Once the heated moment passed in which Guevara's icon retained its original meaning, historical reinterpretations emerged, such as those by Cuban exiles who denounced Che's role in 55–105 executions at Havana's La Cabaña prison. Yet, as Aleida Guevara (Che's daughter) argued in a 2008 Guardian interview, the image's ubiquity fosters non-conformity, aligning with her father's dream of global equity. In the early 2000s, the Los Angeles boutique La La Ling printed Che on eco-sustainable onesies, the magazine The Onion created a satirical t-shirt in which the revolutionary wore his own portrait, while in 2008 the Scottish Tartan Army made charity t-shirts that placed poet Robert Burns in Che's pose, worn at Euro 2008 matches by over 5,000 supporters.
Even Obama's Hope poster was considered a copy of the Che photo. In 2012, it was Urban Outfitters' turn, which, despite being top sellers especially among youth, later withdrew them from the market after several protests. Today, with over 26,000 eBay listings for Che merchandise, it exemplifies capitalism's genius in co-opting dissent, selling the revolution back to the masses.
Che Guevara and Fashion
While the t-shirt democratized Che's image, luxury and streetwear brands elevated it to high fashion, often sparking periodic controversies. The very first was Jean Paul Gaultier in 1999 with a sunglasses campaign in which he surrealistically reimagined Che in a Fred Langlais drawing imitating murals, placing him next to Frida Kahlo. At Gaultier's SS98 show, then, one of the models wore a black beret and carried a cigar in a clear reference to Guevara. More frivolous but far more iconic was the Cia.Marítima brand, which in July 2002 at São Paulo Fashion Week opened with supermodel Gisele Bündchen wearing only a bikini covered in prints of Che's face.

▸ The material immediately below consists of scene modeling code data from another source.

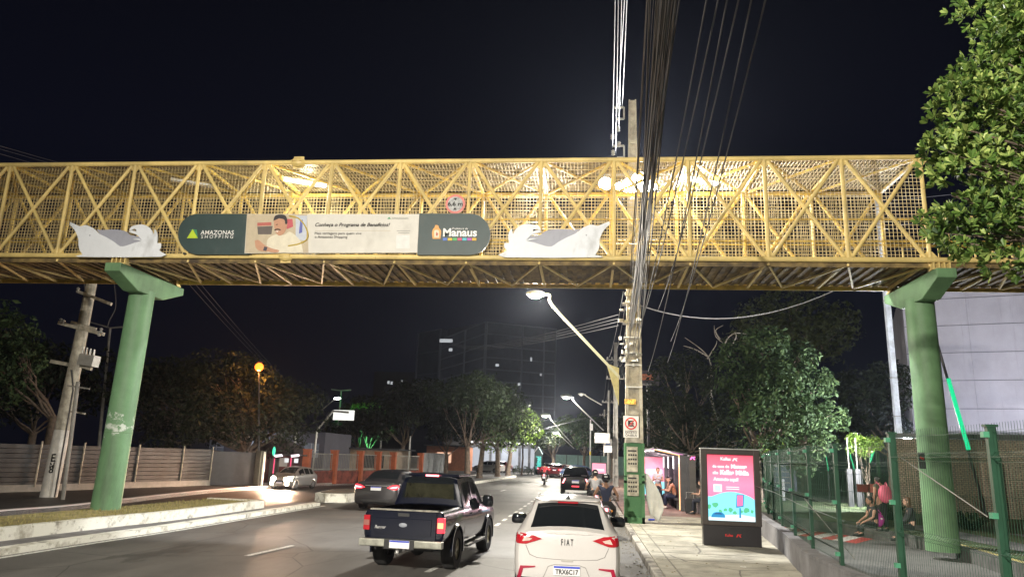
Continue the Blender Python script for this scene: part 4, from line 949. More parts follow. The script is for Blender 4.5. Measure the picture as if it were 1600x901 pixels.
# --- black SUV in front of the hatchback
pk_ = mat('black_car_paint', (.008,.008,.01), .15, .2, .05, 3, coat=.6)
sv = thing('suv_car', (at(899,760,45).x, 45, 0), 'black SUV with two slanted red tail lights ahead of the white hatchback', 'car')
st = [(0,.80,.40,1.02,1.06,.74), (.05,.87,.34,1.04,1.10,.76), (.15,.89,.3,1.05,1.18,.74), (.5,.90,.3,1.05,1.56,.64), (.7,.90,.3,1.04,1.63,.62), (2.4,.90,.3,1.0,1.66,.62), (2.7,.9,.3,1.0,1.58,.63), (3.3,.89,.3,.98,1.12,.7), (4.0,.86,.3,.9,1.0,.66), (4.3,.74,.36,.8,.84,.5)]
bvh, _p = car_shell('sv', sv, st, [(.8,1.4), (1.48,2.1), (2.18,2.9)], (.16,.5), (2.74,3.25), pk_, (.85,3.4), .35, step=.1)
for s in (1, -1):
    f = (lambda p: p) if s == 1 else mir
    proj(bvh, f([(.58,.98), (.66,.98), (.80,.72), (.72,.70)]), 'y', M['redhot'], 'tail_light', sv)
    proj(bvh, f([(.35,1.16), (.80,1.14), (.80,1.17), (.35,1.19)]), 'y', mat('chrome_dull', (.4,.35,.35), .3, .3), 'chrome_strip', sv)
    wheel_at(sv, s*.8, .85, .35, .22); wheel_at(sv, s*.8, 3.4, .35, .22); mirror_at(sv, s*.88, 2.85, 1.12, pk_)
plate_at(sv, 0, -.015, .80, '', .42, .16)
proj(bvh, [(-.22,.50), (.22,.50), (.22,.57), (-.22,.57)], 'y', M['redlit'], 'fog_light', sv)

# --- oncoming light car with headlights on the frontage road
ps_ = mat('silver_car_paint', (.26,.25,.24), .3, .2, .05, 3, coat=.4)
oc = thing('oncoming_car', (-16.05, 42.0, 0), 'silver hatchback driving towards us with glaring headlights on the side road', 'car', rz=R(180-6))
st = [(0,.70,.34,.92,.98,.60), (.1,.83,.24,.95,1.05,.68), (.35,.85,.22,.97,1.25,.62), (.6,.86,.22,.96,1.43,.57), (1.5,.86,.22,.95,1.50,.58), (2.1,.86,.22,.94,1.47,.58), (2.5,.86,.22,.93,1.36,.60), (3.05,.855,.22,.91,1.04,.68), (3.5,.84,.22,.86,.90,.64), (3.85,.74,.24,.76,.80,.5), (3.95,.62,.28,.64,.68,.42)]
bvh, _p = car_shell('oc', oc, st, [(.65,1.1), (1.18,1.85), (1.93,2.65)], (.15,.55), (2.2,3.0), ps_, (.65,3.15), .31)
HL = emit('headlamp', (1,.8,.6), 160)
for s in (1, -1):
    f = (lambda p: p) if s == 1 else mir
    proj(bvh, f([(.34,.56), (.78,.60), (.78,.86), (.34,.80)]), '-y', HL, 'headlight', oc)
    proj(bvh, f([(.46,.32), (.66,.32), (.66,.48), (.46,.48)]), '-y', HL, 'fog_light', oc)
    wheel_at(oc, s*.76, .65, .31, .2); wheel_at(oc, s*.76, 3.15, .31, .2); mirror_at(oc, s*.84, 2.6, 1.0, ps_)
    l = lamp('headlight_beam', (s*.57, 4.05, .66), 600, (1,.6,.38), .08, spot=130, blend=1); l.parent = oc; l.rotation_euler = (R(86), 0, 0)
plate_at(oc, 0, 3.99, .46, '', .4, .12, dy=1)
proj(bvh, [(-.4,.5), (.4,.5), (.36,.62), (-.36,.62)], '-y', M['black'], 'grille', oc)
# --- parked and moving cars at the far end
def far_car(src, x, y, rz, label, paint, lit=False, group='cars at the far end of the road'):
    c = dup(src, (x, y, 0), rz, label=label, group=group); c['category'] = 'car'; c.name = 'far_car'
    for ch in c.children:
        if ch.type == 'MESH' and ch.name.startswith('body'):
            ch.data = ch.data.copy(); ch.data.materials[0] = paint
        if ch.name.startswith(('headlight_beam',)): bpy.data.objects.remove(ch)
    return c
pr_ = mat('red_car_paint', (.1,.008,.012), .3, .1, .05, 3, coat=.4); pbl = mat('blue_car_paint', (.05,.09,.2), .3, .1, .05, 3, coat=.4)
def gx(px, Y): return at(px, 745, Y).x
far_car(sd, gx(847, 88), 88, R(-38), 'red car left of the bright brake lights at the end of the road', pr_)
far_car(sd, gx(866, 84), 84, R(-20), 'car with glowing red brake lights at the end of the road', pr_)
far_car(hb, gx(880, 76), 76, R(-60), 'blue-grey car turning at the far bend, left of the black SUV', pbl)
far_car(hb, gx(785, 96), 96, R(70), 'white car parked by the bright shop behind the tree trunks', pw_)
far_car(hb, gx(797, 98), 99, R(80), 'red car parked next to the white one by the bright shop', pr_)
oc.scale = (.8,.8,.8)
pk.scale = (.90, .95, .95); pk.location.x = -3.33
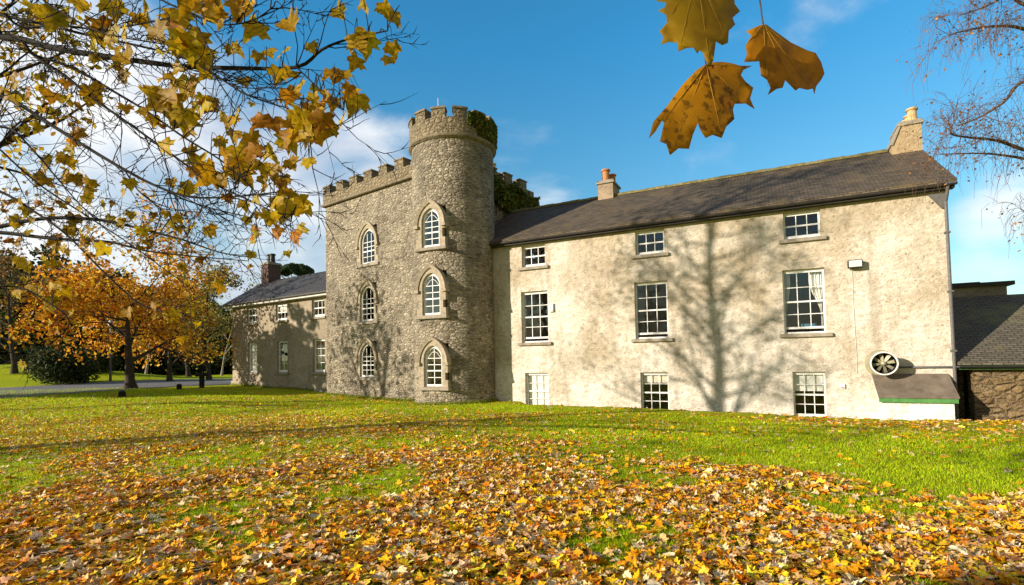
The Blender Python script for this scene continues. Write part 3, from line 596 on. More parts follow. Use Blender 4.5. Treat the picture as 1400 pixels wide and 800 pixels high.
gt = MB(); gt.lathe([(.06, -.3), (.06, OW+.1)], (0, 0, 0), 12, math.pi, 2*math.pi, 'y'); gt.v = [(v[1], -.33+v[0], 1.16+v[2]) for v in gt.v]; gt.build('gutter', M['blackiron'], ob)
fb = empty('flat_roofed_block', H.w(0, 0, 0), H.rot, 'grey flat roofed block showing above the outbuilding ridge', 'building')
b0, bz = H.pix(1383, 384, 4.3)
MB().box(.1, b0-.12, 4.35, 8.2, -1.5, bz-.14).build('wall', M['render_grey'], fb); MB().box(.07, b0+.06, 4.2, 8.3, bz-.138, bz).box(.5, b0-.8, 4.5, 8.2, bz, bz+.06).build('flat_roof', M['fascia'], fb)

# ------------------------------------------------------------------ castle block
BX0, BX1, BD, BT = -7.03, 2.03, 7.0, 10.2
block = empty('castle_block', (B.P[0], B.P[1], 0), B.rot, 'square rubble stone castle block with battlements and three pointed windows', 'castle')
bw = [(-3.36, 6.60, 8.42), (-3.45, 3.66, 5.50), (-3.50, .82, 2.54)]
m = MB(); wall_panel(m, BX0, BX1, -1.2, BT, .7, [(c-.78, c+.78, a+.02, b_+.10) for c, a, b_ in bw])
m.box(BX0, BX0+.7, .703, BD, -1.2, BT); m.box(BX1-.7, BX1, .703, BD, -1.2, BT); m.box(BX0+.703, BX1-.703, BD-.7, BD, -1.2, BT); m.build('wall', M['rubble'], block)
MB().box(BX0+.72, BX1-.72, .72, BD-.72, 9.6, 9.9).box(BX0+.72, BX1-.72, .72, BD-.72, 5.9, 6.1).box(BX0+.72, BX1-.72, .72, BD-.72, 2.9, 3.1).build('inner_floor', M['interior'], block)
for c, a, b_ in bw: gothic_window(block, c, a, b_, 1.14, 1.7, -.015, 3, th=.5)
par = MB(); P_ = .1
for (x0, x1, y0, y1) in ((BX0-P_, BX1+P_, -P_, .38), (BX0-P_, BX0+.38, .383, BD-.383), (BX1-.38, BX1+P_, .383, BD-.383), (BX0-P_, BX1+P_, BD-.38, BD+P_)): par.box(x0, x1, y0, y1, BT+.14, 10.86)
par = par.build('parapet', M['parapet'], block)
sc_ = MB(); sc_.ring([(BX0-.19, -.19), (BX1+.19, -.19), (BX1+.19, BD+.19), (BX0-.19, BD+.19)], [(BX0+.3, .3), (BX1-.3, .3), (BX1-.3, BD-.3), (BX0+.3, BD-.3)], BT+.004, BT+.137); sc_.v = [(v[0], v[2], v[1]) for v in sc_.v]; sc_.build('string_course', M['band'], block, bevel=.03)
def merlon(x0, x1, y0, y1, z0, z1, parent, mt='parapet'):
    o = MB().box(x0, x1, y0, y1, z0, z1-.08).build('merlon', M[mt], parent); MB().box(x0-.04, x1+.04, y0-.04, y1+.04, z1-.078, z1).build('cap_stone', M['band'], o, bevel=.015); return o
for k in range(7):
    x = -7.10+k*1.205
    if x < 1.4: merlon(x, x+.62, -P_+.005, .375, 10.862, 11.34+.015*math.sin(k*3), par)
for k in range(1, 5): merlon(BX0-P_+.005, BX0+.375, k*1.3-.1, k*1.3+.52, 10.862, 11.34, par)
for k in range(0, 5): merlon(BX1-.375, BX1+P_-.005, k*1.3+.6, k*1.3+1.22, 10.862, 11.30, par)
stack(block, .95, 1.7, 4.0, 5.2, 9.6, 11.2, M['stack'], [(1.35, 4.5, .15, .55)], M['pot_buff'])

# ------------------------------------------------------------------ round tower
tower = empty('round_tower', tuple(TC), 0, 'tall round rubble stone tower with a battlemented top and three pointed windows', 'tower')
tw = [(-115.4, 6.41, 8.06), (-115.7, 3.52, 5.31), (-114.6, .52, 2.25)]
TT = 11.0; hs = []; A0 = -300.
for a, z0, z1 in tw: hs.append((math.radians(a)*TR-.70, math.radians(a)*TR+.70, z0+.02, z1+.08))
def bend(x, y, z): r = TR-y; q = x/TR; return (r*math.cos(q), r*math.sin(q), z)
m = MB(); a_ = math.radians(-300)*TR; b_ = math.radians(60)*TR
wall_panel(m, a_, b_, -1.2, TT, .5, hs, bend, [a_+(b_-a_)*k/72 for k in range(73)]); tw_ob = m.build('wall', M['rubble'], tower, normals=False)
tw_ob.data.shade_smooth()
tw_ob.data.set_sharp_from_angle(angle=R(40)) if hasattr(tw_ob.data, 'set_sharp_from_angle') else None
fl = MB()
for z in (2.85, 5.9, 8.7, 11.1): MB().lathe([(.001, z), (1.3, z), (1.3, z+.12), (.001, z+.12)], n=32).build('inner_floor', M['interior'], tower)

for (a, z0, z1) in tw:
    e = empty('window_bay', (0, 0, 0)); 
    q = math.radians(a)
    Mx = Matrix.Rotation(q+math.pi/2, 4, 'Z')
    wnd = gothic_window(None, 0, z0, z1, .90, 1.5, -TR-.045, 2, th=.5)
    bpy.data.objects.remove(e)
    wnd.matrix_local = Mx; wnd.parent = tower
ring = MB(); ring.lathe([(TR-.2, TT+.003), (TR+.03, TT+.003), (TR+.13, TT+.08), (TR+.15, TT+.15), (TR+.10, TT+.20), (TR-.2, TT+.20)], n=72); ring.build('string_course', M['band'], tower, smooth=False)
pr = MB(); pr.lathe([(TR+.08, TT+.203), (TR+.10, TT+.88), (TR-.34, TT+.88), (TR-.34, TT+.203)], n=72); pr = pr.build('parapet', M['parapet'], tower, smooth=False)
for k in range(13):
    c = math.radians(-101.5+k*360/13); hw = math.radians(8.9); m = MB(); z1 = TT+1.33+.03*math.sin(k*2.7)
    m.lathe([(TR+.095, TT+.882), (TR+.095, z1-.09), (TR-.335, z1-.09), (TR-.335, TT+.882), (TR+.095, TT+.882)], n=6, a0=c-hw, a1=c+hw)
    n = 7
    m.f += [tuple(i*n for i in range(4))[::-1], tuple(i*n+n-1 for i in range(4))]
    o = m.build('merlon', M['parapet'], pr)
    m = MB(); hw2 = hw+.018; m.lathe([(TR+.14, z1-.088), (TR+.13, z1), (TR-.36, z1), (TR-.37, z1-.088), (TR+.14, z1-.088)], n=6, a0=c-hw2, a1=c+hw2); m.f += [tuple(i*n for i in range(4))[::-1], tuple(i*n+n-1 for i in range(4))]
    m.build('cap_stone', M['band'], o)
an = empty('roof_antenna', (TC[0]-.5, TC[1]-1.0, 11.2), 0, 'thin pale antenna mast with a small camera on the round tower top', 'antenna')
MB().tube([(0, 0, 0), (0, 0, 1.55)], .022, 8).build('mast', M['white'], an, smooth=True); MB().tube([(0, 0, 1.5), (0, 0, 1.95)], .012, 6).build('aerial', M['white'], an)
MB().lathe([(.001, 0), (.10, .02), (.13, .10), (.10, .2), (.001, .22)], (.16, -.35, 1.12), 16).build('camera_dome', M['plastic'], an, smooth=True); MB().tube([(0, 0, 1.15), (.16, -.35, 1.22)], .02, 6).tube([(.16, -.35, 1.13), (.34, -.42, 1.0)], .05, 8).build('camera_arm', M['iron'], an)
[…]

Even more amusing was the case of Elizabeth Hurley, who in 2004 drew considerable attention when she was spotted dancing in London's China White nightclub, carrying a custom $4,500 Louis Vuitton Speedy embroidered with Che's features. An episode that unfortunately was not documented by any photos but whose memory survived in the press columns. In the same year, streetwear giants like Stüssy and Fuct commercialized t-shirts and hoodies printed with Che's face. In 2005, Belstaff immortalized Che in the "Trialmaster Che Guevara Replica Jacket"—a faithful replica of the olive-green model from Guevara's 1952 travels, detailed with epaulets and bellows pockets—while in 2006 it was Converse that printed the Guerrillero on Chuck Taylors, only to double down in 2010.
We returned to discussing Che Guevara several years later and for no small occasion: the historic Chanel Cruise 2017 show in May 2016. For the event, Karl Lagerfeld organized a $12 million spectacle in Havana with 600 guests and presented models in olive-colored jackets reminiscent of guerrilla uniforms and crystal-covered berets echoing Che's famous one, with the added interlocking C's of Chanel. A subversion of almost diabolical irony. Amid the U.S.-Cuba thaw, the show romanticized the revolution, but several Cuban-American exiles branded it as offensive glamorization of oppression, going so far as to protest outside Chanel stores. More recently, it was Supreme, in the SS21 collection, that unveiled a black nylon football jersey with an oversized Che print that sold out in minutes.
Today, so many years later, even if ideologies and divisions remain alive, and the anti-capitalist sentiment is more relevant than ever (take, for example, the online cult paid to figures like Luigi Mangione), we can calmly say that Che Guevara is a dated icon. Both because in the West we have decidedly lost the memory of the historical context in which he operated, and because what Che Guevara represented in the 1950s made sense in the general turmoil pre-1968. However, the premises of that protest have not retained their validity over time. Perhaps, for this reason, fashion could serenely do without Che: not disown him, but simply let him rest.